Performance Application load times - RW File Copy tests

Next to gaming where a cache will help out massively is obviously your default applications. Once they get cached, the next time and next and next and next they'll load up much faster.

Mushkin Catalyst Cache SSD

We start off with a stopwatch in our hands and measure windows Boot time.  We start after the BIOS post until the OS has loaded into the desktop. We run it five times.

The HDD entry is just that, caching off, then the first, second and third run have caching on. At the first cache run the system was as 'slow' as the HDD. However for RUN 2 and 3 we shaved off some serious booty time alright --  and we all like booty time ;)

Mushkin Catalyst Cache SSD

For our second test we Internet Explorer 9 and load up Guru3D.com, on the 5400RPM HDD non cached that takes 15 seconds (yeah we did use a slow HDD drive.
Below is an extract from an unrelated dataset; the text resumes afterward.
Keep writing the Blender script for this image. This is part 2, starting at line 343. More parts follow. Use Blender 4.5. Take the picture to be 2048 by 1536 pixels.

Once caching kicks in that's reduced to 10 seconds, and once fully cached after the 2nd run the load time crumbles down to 1~2 seconds, what we normally expect from SSD performance.

Mind you that as long as you on occasion use a particular application, it'll remain cached and thus fast loading.

Performance RW File Copy tests

In this round of benchmarks we start off with two new additions in our test suite, real-world file copy tests. Currently certain controllers benefit from compressed files, while others don't. Certain storage units hate small files, others work well with it. So it only makes sense to do some manual tests on that.

File copy write test  - Slightly larger compressed files.

For the second real world file-copy test we take compressed data, like small JPG and MP3 files. We have them in random sizes from less than one KB up-to slightly larger 2MB files to emulate MP3 copying better (which most of you can relate to a notch better).

Mushkin Catalyst Cache SSD

So we know that once we pass 16/32KB sizes, storage units speed up exponentially. Hence we increased the workload here towards 3 GB with 4272 compressed files in total, with a maximum files-size of 2MB. So to make you understand perfectly what we are doing here is that we drop just over 4000 MP3/JPG files onto the the drive, copied from a RAMDISK and measure the amount in seconds it takes for the storage unit to deal with it.

Again, the files are being copied from the RAMDISK in the amount of seconds you see above towards the tested storage unit. As you can see, the perf is 'OK', nothing breathtaking. This remains random data for the cache hence you'll see HDD performance here and not so much optimized cache performance. This is normal and expected.